New Maps Illuminate Monterey Bay Area Seafloor - 31/03/2016

New sets of maps in the USA reveal the diverse and complex range of seafloor habitats along 130 kilometres (80 miles) of the central California coast stretching north from the Monterey Peninsula to Pigeon Point. The publicly available maps can be used by a large stakeholder community to understand and manage California’s vast and valuable marine resources.

The new U.S. Geological Survey publications combine new and legacy data to reveal offshore bathymetry, habitats, geology and seafloor environments in stunningly high resolution. Environments range from the rugged granitic bedrock along the high-energy coasts of the Monterey Peninsula, to the bedrock reefs that form the world-class surfing point breaks on the Santa Cruz County coast, to the smooth sand and mud in a large delta bar at the mouth of the Salinas River, and to the steep walls and sinuous channels of one of the largest underwater canyon systems in the world.

Seamless Onshore-Offshore Maps

Seamless onshore-offshore geologic maps incorporating subsurface data document the location and geometry of the San Gregorio fault, and show how different strands of the fault extend through Carmel Canyon, cross the continental shelf west of Santa Cruz and Davenport, and combine to uplift Año Nuevo State Park and Año Nuevo Island.
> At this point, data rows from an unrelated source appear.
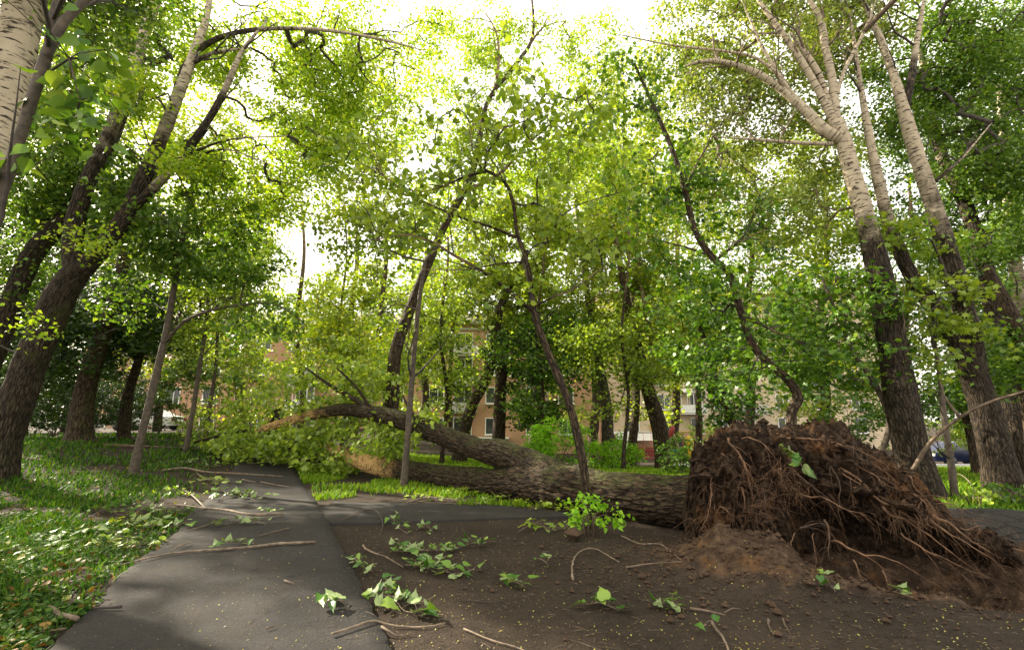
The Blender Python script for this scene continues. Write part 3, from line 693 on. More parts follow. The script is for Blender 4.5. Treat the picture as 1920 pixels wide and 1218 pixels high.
tree('crooked young tree rising from the leafy basal shoots, forked at head height', [[(1103, 990, 19.6), (1100, 945, 17.8), (1097, 900, 17.0), (1088, 840, 17.0), (1068, 760, 15.3), (1040, 690, 14.4), (1012, 620, 12.8), (1000, 580, 12.8), (994, 530, 10.2), (985, 480, 9.3), (970, 440, 7.6), (962, 380, 6.8), (945, 340, 6.0), (908, 318, 5.5)],
      [(1000, 585, 8.5), (960, 550, 7.6), (905, 508, 6.8), (850, 478, 6.0), (815, 455, 5.1), (770, 440, 3.4), (700, 450, 2.5)], [(908, 320, 5.1), (912, 290, 4.7), (930, 262, 4.2), (945, 240, 3.4), (990, 225, 2.5), (1040, 180, 1.7)],
      [(910, 322, 4.7), (870, 332, 4.2), (830, 350, 3.4), (790, 360, 2.5), (740, 350, 2.1)], [(968, 445, 6.0), (920, 425, 5.1), (870, 410, 4.2), (820, 390, 4.2), (760, 360, 3.4), (720, 330, 2.5), (690, 270, 1.7)],
      [(985, 490, 4.2), (930, 495, 3.4), (880, 505, 2.5), (790, 505, 1.7)], [(1000, 575, 4.2), (1030, 560, 3.4), (1070, 545, 2.5), (1130, 500, 1.7)], [(905, 320, 3.4), (885, 280, 2.5), (880, 230, 1.7)]],
     [(880, 250, 190, 80, .42), (740, 340, 150, 80, .40), (1010, 330, 150, 100, .45), (1050, 230, 110, 70, .4), (850, 420, 160, 60, .45), (1060, 480, 120, 70, .5), (680, 290, 70, 60, .3), (930, 540, 110, 40, .35), (980, 160, 70, 50, .4)],
     cov=.62, bark='brown', wood='dark', leafm='young', leaf=.095, tmpl=BROAD, lpc=9, cr=.15, name='young_tree', age=(1, 1), rough=.006, flare=1.2)
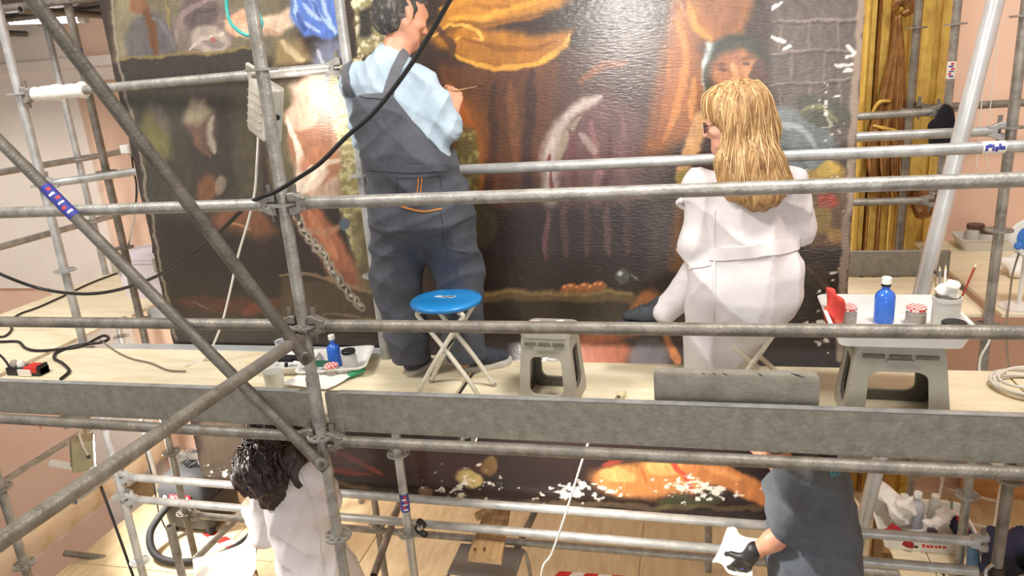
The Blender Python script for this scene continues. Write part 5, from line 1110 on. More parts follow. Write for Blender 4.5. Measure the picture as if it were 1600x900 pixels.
# ---------------------------------------------------------------- floodlights
def floodlight(label, c, n, up, w, h, power, back=LAMPBODY, roll=0, col=(1, .95, .88), size=None, deep=.03, glow=None):
    """c housing centre, n direction of the light"""
    c = np.asarray(c, float); n = nrm(n); r = nrm(np.cross(n, up)); u = np.cross(r, n)
    r, u = r*math.cos(roll)+u*math.sin(roll), u*math.cos(roll)-r*math.sin(roll)
    t = thing('floodlight', label, 'floodlight', c); lp = lambda ww, hh, q, rad=.015: frame3(c+n*q, r, u)(rrect(ww, hh, rad))
    loops(MB(), [lp(w*.9, h*.9, -deep), lp(w, h, -deep+.008), lp(w, h, .022), lp(w*1.04, h*1.04, .026), lp(w*1.04, h*1.04, .034), lp(w*.96, h*.96, .034)]).obj('housing', back, t)
    loops(MB(), [lp(w*.9, h*.9, .030), lp(w*.9, h*.9, .0365)]).obj('lamp_glass', glow or GLOW, t)
    P = [c+r*w*.56-n*.0, c+r*w*.56+u*h*.34-n*.03, c+r*w*.56+u*h*.74-n*.05, c-r*w*.56+u*h*.74-n*.05, c-r*w*.56+u*h*.34-n*.03, c-r*w*.56]
    for i in range(5): MB().sweep([P[i], P[i+1]], .009, 6).obj('bracket', LAMPBODY, t)
    for s in (-1, 1): MB().lathe([(.014, -.008), (.014, .012)], c+r*s*w*.56, 12, r).obj('knob', BLACKP, t)
    for q in np.linspace(-.3, .3, 5): MB().box((-w*.38, -.002, -.012), (w*.38, .002, 0), lambda V: c-n*(deep-.002)+V[:, :1]*r+(V[:, 1:2]+q*h)*u+V[:, 2:]*n).obj('cooling_fin', back, t, smooth=False)
    l = bpy.data.lights.new('floodlight_beam', 'AREA'); l.energy = power; l.color = col; l.shape = 'RECTANGLE'; l.size = w*.85 if size is None else size; l.size_y = h*.85 if size is None else size
    lo = bpy.data.objects.new('floodlight_beam', l); COL.objects.link(lo); lo.parent = t; q = c+n*.042
    lo.matrix_local = Matrix.Translation(Vector(q-wloc(t))) @ Vector(n).to_track_quat('-Z', 'Y').to_matrix().to_4x4()
    return t
FL1 = floodlight('grey floodlight seen from behind, hung left of the standing man', at(416, 172, y=3.10), (.62, .76, -.12), (0, 0, 1), .22, .24, 1.3, LAMPBODY, -.25, deep=.05, glow=GLOWS)
floodlight('olive backed floodlight hung on the lower left rail', at(139, 706, y=4.0), (.74, .66, -.15), (0, 0, 1), .20, .23, 60, LAMPBACK, .1, deep=.11)
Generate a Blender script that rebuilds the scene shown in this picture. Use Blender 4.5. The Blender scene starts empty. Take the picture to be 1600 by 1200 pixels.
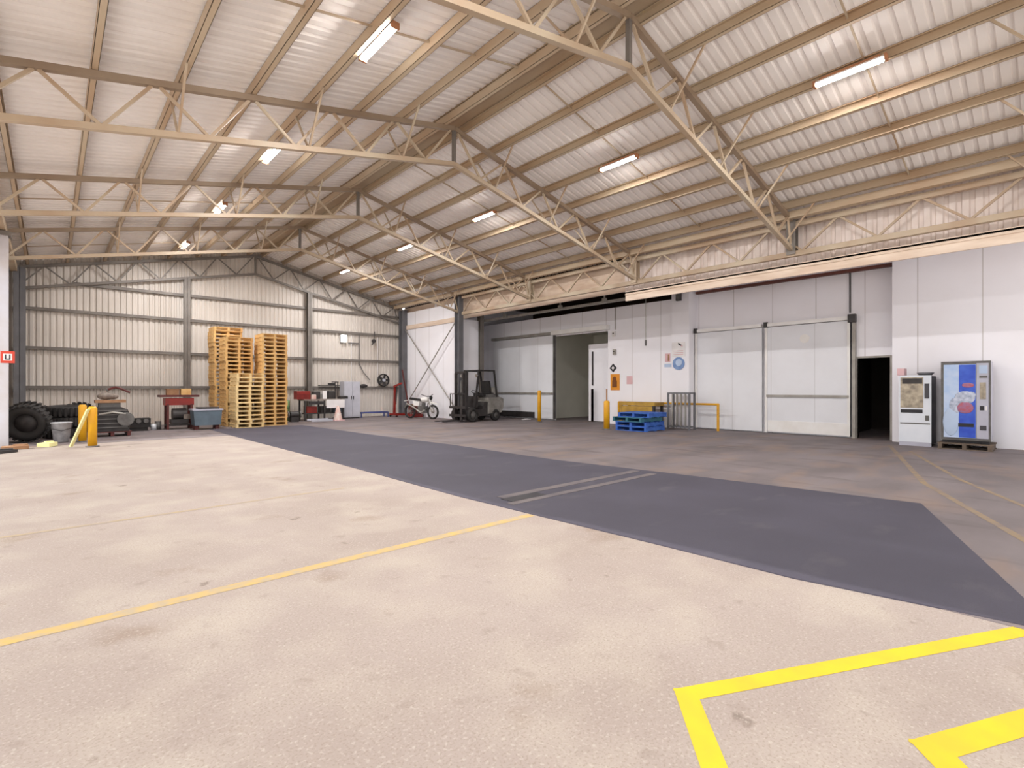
import bpy, math, random
from mathutils import Vector, Matrix
random.seed(7)
S = bpy.context.scene
COL = S.collection
R = math.radians

# ------------------------------------------------------------------ camera, world, sun, exposure
EYE = 1.4; YAW = 42.6; FPX = 785.0; HOR = 606.0       # x runs across the shed, y along it, z up
cam_d = bpy.data.cameras.new('camera'); cam = bpy.data.objects.new('camera', cam_d); COL.objects.link(cam)
cam.location = (0, 0, EYE); cam.rotation_euler = (R(90), 0, R(-YAW))
cam_d.sensor_width = 36; cam_d.lens = 36 * FPX / 1600; cam_d.shift_y = (HOR - 600) / 1600
cam_d.clip_start = 0.05; cam_d.clip_end = 500
S.camera = cam

W = bpy.data.worlds.new('sky'); S.world = W; W.use_nodes = True
bg = W.node_tree.nodes['Background']
bg.inputs[0].default_value = (1.0, 0.985, 0.97, 1); bg.inputs[1].default_value = 1.0

sun_d = bpy.data.lights.new('sun', 'SUN'); sun = bpy.data.objects.new('sun', sun_d); COL.objects.link(sun)
sun_d.energy = 2.0; sun_d.angle = R(0.5); sun_d.color = (1, 0.97, 0.94)
SUN_EL = 40.5
sdir = Vector((math.cos(R(SUN_EL)), 0.04, -math.sin(R(SUN_EL))))
sun.rotation_euler = sdir.to_track_quat('-Z', 'Y').to_euler()
sun.location = (-10, 0, 15)

S.view_settings.view_transform = 'Standard'; S.view_settings.look = 'None'
S.view_settings.gamma = 1; S.view_settings.use_curve_mapping = False
S.view_settings.exposure = 0.6

# ------------------------------------------------------------------ measured points (place on a plane seen at a photo position)
CA, SA = math.cos(R(YAW)), math.sin(R(YAW))
def fl(px, py, z=0.0):
    Y = FPX * (EYE - z) / (py - HOR); X = (px - 800) / FPX * Y
    return (X * CA + Y * SA, -X * SA + Y * CA)
def onL(px, py, L):                                   # plane x = L  -> (y, z)
    u = (px - 800) / FPX; s = L * (CA - u * SA) / (SA + u * CA); Y = L * SA + s * CA
    return (s, EYE + (HOR - py) / FPX * Y)
def onS(px, py, s):                                   # plane y = s  -> (x, z)
    u = (px - 800) / FPX; L = s * (SA + u * CA) / (CA - u * SA); Y = L * SA + s * CA
    return (L, EYE + (HOR - py) / FPX * Y)

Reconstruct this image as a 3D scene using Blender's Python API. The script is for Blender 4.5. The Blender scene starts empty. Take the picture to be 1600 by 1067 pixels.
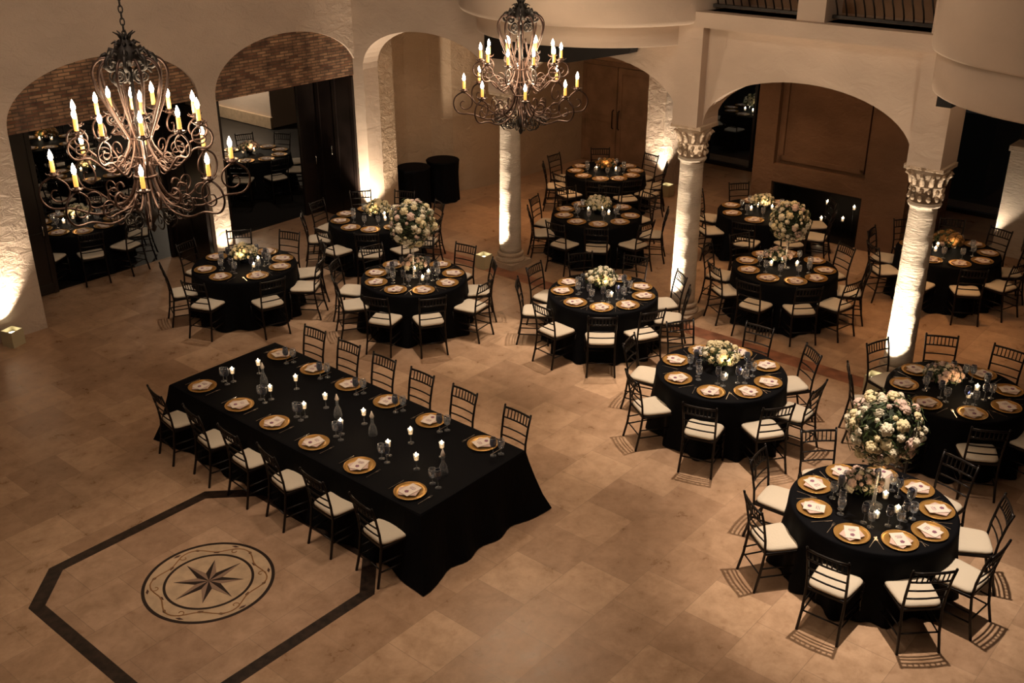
import bpy, bmesh, math, random
from math import sin, cos, pi, radians, sqrt
from mathutils import Vector, Matrix
random.seed(7)
sc = bpy.context.scene
COL = bpy.data.collections.new('ballroom'); sc.collection.children.link(COL)

# ---------------------------------------------------------------- camera
H, F, PITCH, ROLL = 6.563, 1640.18, 24.912, -0.00267
cd = bpy.data.cameras.new('camera'); cam = bpy.data.objects.new('camera', cd); sc.collection.objects.link(cam)
cd.sensor_width = 36; cd.lens = 36*F/1600; cd.clip_end = 200
cam.matrix_world = Matrix.Translation((0, 0, H)) @ Matrix.Rotation(radians(90-PITCH), 4, 'X') @ Matrix.Rotation(ROLL, 4, 'Z')
sc.camera = cam

# ---------------------------------------------------------------- room frame: U runs along the left wall (away), V along the arcade (right)
A0 = radians(49.5); UX, UY = cos(A0), sin(A0); VX, VY = UY, -UX
W0 = (-7.11, 14.68)
def P(u, v, z=0.0): return Vector((W0[0]+u*UX+v*VX, W0[1]+u*UY+v*VY, z))
def toUV(x, y):
    dx, dy = x-W0[0], y-W0[1]; return dx*UX+dy*UY, dx*VX+dy*VY
RV = A0 - pi/2          # world angle of the V axis

# ---------------------------------------------------------------- materials
def new_mat(name):
    m = bpy.data.materials.new(name); m.use_nodes = True
    return m, m.node_tree.nodes, m.node_tree.links, m.node_tree.nodes['Principled BSDF']
def N(nt, t, **kw):
    n = nt.new(t)
    for k, v in kw.items(): setattr(n, k, v)
    return n
def simple(name, col, rough=.5, metal=0, spec=.5, bump=0, bscale=60, sheen=0, var=0, vscale=8, coat=0):
    m, nt, ln, b = new_mat(name)
    b.inputs['Base Color'].default_value = (*col, 1); b.inputs['Roughness'].default_value = rough
    b.inputs['Metallic'].default_value = metal; b.inputs['Specular IOR Level'].default_value = spec
    b.inputs['Coat Weight'].default_value = coat
    if sheen: b.inputs['Sheen Weight'].default_value = sheen
    tc = N(nt, 'ShaderNodeNewGeometry')
    if bump:
        n = N(nt, 'ShaderNodeTexNoise'); n.inputs['Scale'].default_value = bscale; n.inputs['Detail'].default_value = 5
        ln.new(tc.outputs['Position'], n.inputs['Vector'])
        bp = N(nt, 'ShaderNodeBump'); bp.inputs['Strength'].default_value = bump; bp.inputs['Distance'].default_value = .02
        ln.new(n.outputs['Fac'], bp.inputs['Height']); ln.new(bp.outputs[0], b.inputs['Normal'])
    if var:
        n = N(nt, 'ShaderNodeTexNoise'); n.inputs['Scale'].default_value = vscale; n.inputs['Detail'].default_value = 4
        ln.new(tc.outputs['Position'], n.inputs['Vector'])
        r = N(nt, 'ShaderNodeValToRGB'); r.color_ramp.elements[0].position = .35; r.color_ramp.elements[1].position = .65
        r.color_ramp.elements[0].color = (*[c*(1-var) for c in col], 1); r.color_ramp.elements[1].color = (*[min(1, c*(1+var*.5)) for c in col], 1)
        ln.new(n.outputs['Fac'], r.inputs[0]); ln.new(r.outputs[0], b.inputs['Base Color'])
    return m
def emis(name, col, strength, base=None):
    m, nt, ln, b = new_mat(name)
    b.inputs['Base Color'].default_value = (*(base or col), 1)
    b.inputs['Emission Color'].default_value = (*col, 1); b.inputs['Emission Strength'].default_value = strength
    return m
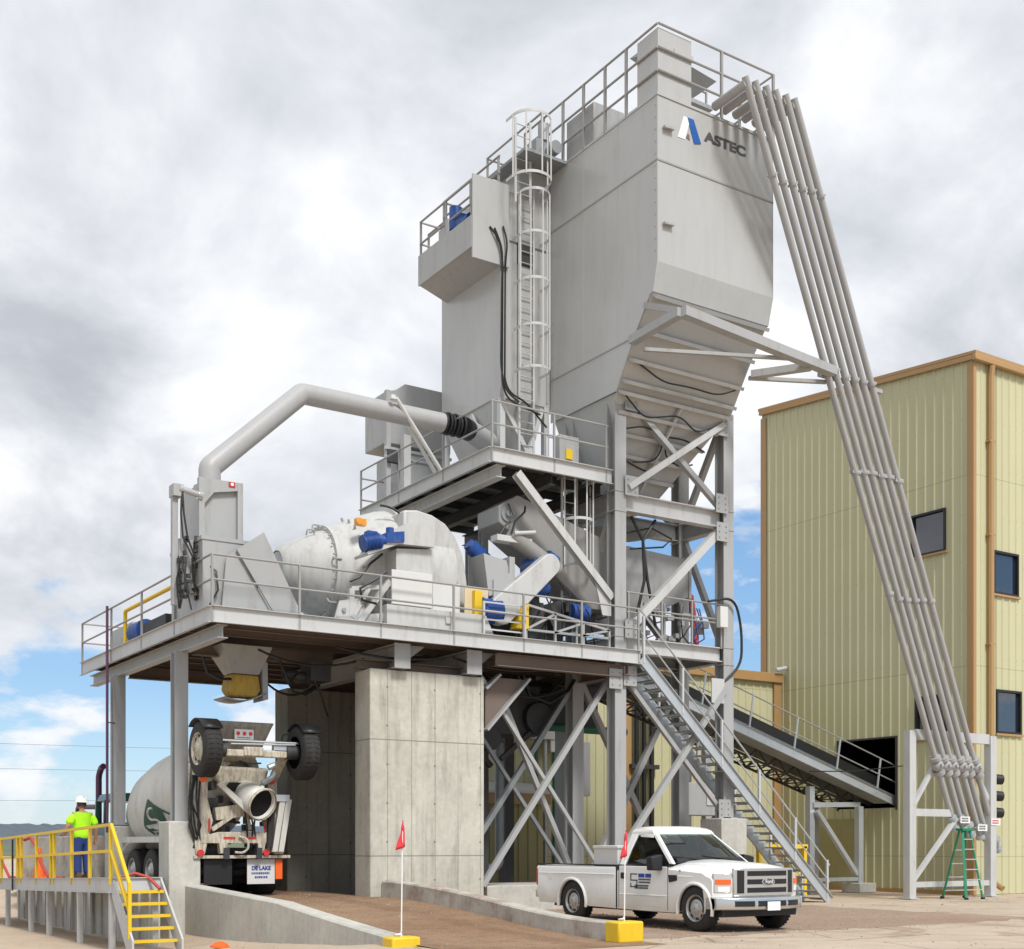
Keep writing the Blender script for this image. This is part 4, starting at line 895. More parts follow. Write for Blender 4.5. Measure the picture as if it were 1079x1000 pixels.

A separate fault system to the east in Monterey Bay is part of an actively deforming wedge of the Earth’s crust caught between the converging San Andreas and San Gregorio faults. The sets of California maps are Offshore of Pigeon Point, Offshore of Scott Creek, Offshore of Santa Cruz, Offshore of Aptos, Offshore of Monterey Canyon and Vicinity, and Offshore of Monterey.

The new publications include 10 map sheets, a pamphlet and a digital data catalog with web services. The web services are a new addition to these and all previous products in the map series, making it easier for people to find and use the digital data on a wide variety of devices, including smartphones. The maps and data have a large range of applications. They provide:

  • A foundation for assessing marine protected areas and habitats, and for understanding how marine species such as bull kelp, rockfish, crabs, and sea otters use the seafloor.
  • Baselines for monitoring coastal change and sea-level-rise impacts.
  • Critical input data for modeling and mitigation of coastal flooding.
  • A framework for understanding coastal erosion and developing regional sediment management plans.
  • Contributions to earthquake and tsunami hazard assessments.
  • More accurate data for safer navigation.
  • Essential information for planning, siting, or removing offshore infrastructure.